Education & Family

Thousands miss chance of new English Bacc

classroom scene
Image caption The new league tables are based on last year's exams

Thousands of teenagers in England had no chance of getting the new English Baccalaureate in their GCSEs, official data shows.

At 175 state schools, not one pupil was entered for all five of the traditional subjects counted in the new measure.

The information has come out with the publication of masses of new detail on schools' exam performance.

Parents are now able to see how local schools are doing on all 84 GCSE subjects.

The additional league tables data , published by the government, is an update to the secondary school league tables released in January and allows people to see which of their local schools perform best for particular subjects.

It also shows which schools might owe their league table positions to less academic subjects which are "counted" as GCSEs. Some vocational courses are equivalent to four GCSEs.

The English Bacc was brought in by the coalition government.

It is not a qualification in its own right, but is a measure of how many children get a good GCSE (A* to C grade) in English, maths, two science qualifications, a modern foreign language or classical language and either history or geography.

The January league tables showed that just 16% of 16-year-olds achieved the Baccalaureate last year.

Education Secretary Michael Gove says the Bacc is an "aspirational measure" which will drive up standards.

But head teachers complain it was brought in after pupils sat their GCSEs last year.

In more than half of state secondaries (1,600), fewer than 10% of pupils gained the necessary GCSEs, and 270 of England's state secondaries scored zero on this measure.

The new data shows that about 25,000 16-year-olds were in the 175 schools where no pupil was entered for all five of the subjects which count towards the Bacc.

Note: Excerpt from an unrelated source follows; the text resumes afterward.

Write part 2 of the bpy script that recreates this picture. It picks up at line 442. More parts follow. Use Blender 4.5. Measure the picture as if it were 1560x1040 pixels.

Of this 175 total, 44 were academies - schools which are state-funded but independently-run.

Academies were promoted under Labour as a way of turning around failing schools.

The coalition government is encouraging all good schools to apply for academy status.


Mr Gove has been accused of setting "retrospective targets" for schools - but says publication of this detailed data will give parents and others information they need and "shine a light on excellence".

"This is the next stage in our drive for greater transparency," he said.

"More information will allow people to identify the schools that are performing well and to interrogate schools about the choices they have made."

At 27 schools, no pupil was entered for a language counted in the Bacc; at 42 schools none was entered for the humanities component and at 33, none was entered for the science element.

At 544 state schools, no one was entered for a GCSE in music and at 862 no one took a GCSE in religious studies - even though pupils have to learn about religion at school.

There were no entrants for geography GCSE at 137 schools and none for history in 70.

The new data also shows the extent to which a school's league table position is influenced by points scored by pupils who took courses which were not GCSEs, but which were counted as such. These are usually vocational subjects.

Mr Gove says under Labour too many pupils were pushed towards less academic courses to boost their school's league table position.


National data published in January shows that, in 2009-10, in all state schools, the proportion of students gaining five good GCSE passes including English and maths drops from 55.2% to 50.5% when vocational equivalents are excluded.

But the new figures show that the gap in academies is much wider - the average proportion of students gaining the GCSE benchmark is 44% when equivalent courses (non-GCSE) are included, but drops to 33% when they are excluded.

Mr Gove said that as under performing schools started to turn around, they often focussed on improving English and maths and at the same time "relied" on a lot of vocational courses. But as they "stabilised", they went on to include more traditional academic subjects, he said.

He also said some equivalent courses were valuable and should be included in the GCSE tables. The Department for Education intended to review the current scores attributed to different courses.

English and maths have been included in the main measure since 2007 to stop schools relying so heavily on vocational qualifications.

Even so, when maths and English are not included, 72.5% of students achieve five good passes when vocational courses are included, but only 50.7% do when they are not.

The wealth of data being published will allow people to check how many pupils at an individual school took a particular GCSE and to see what grades they achieved.

Mr Gove said Labour ministers had taken a "political decision" not to publish such information, even though it was available to the Department for Education.

England is the only UK nation to publish school league tables.

Head teachers say the data shows schools are not using "soft options" to boost league table results, as claimed by Mr Gove.

Brian Lightman, general secretary of the Association of School and College Leaders, said: "Critics who accuse schools of inflating results with 'easy' subjects mislead the public and undermine confidence in our education service. Improvements in achievement over the last several years are due to schools and colleges introducing more appropriate, differentiated curriculum that engages all students, and not because students are pushed toward soft qualifications."

Mr Lightman added that all pupils in England's state secondaries had the opportunity to take the subjects that led to the English Bac.

"The data merely shows how many opted for the narrow choice of subjects included in that performance indicator," he said.

A spokeswoman for Pearson, which is the parent company of exam body Edexcel (which is behind the Btec vocational qualifications) said such courses were valuable.

"Independent research has shown that Btecs help students progress on to great jobs and top universities and we should be celebrating these successes," she said.

"We should gauge the value of qualifications by looking at which doors they open for young people in order to help them progress in their lives."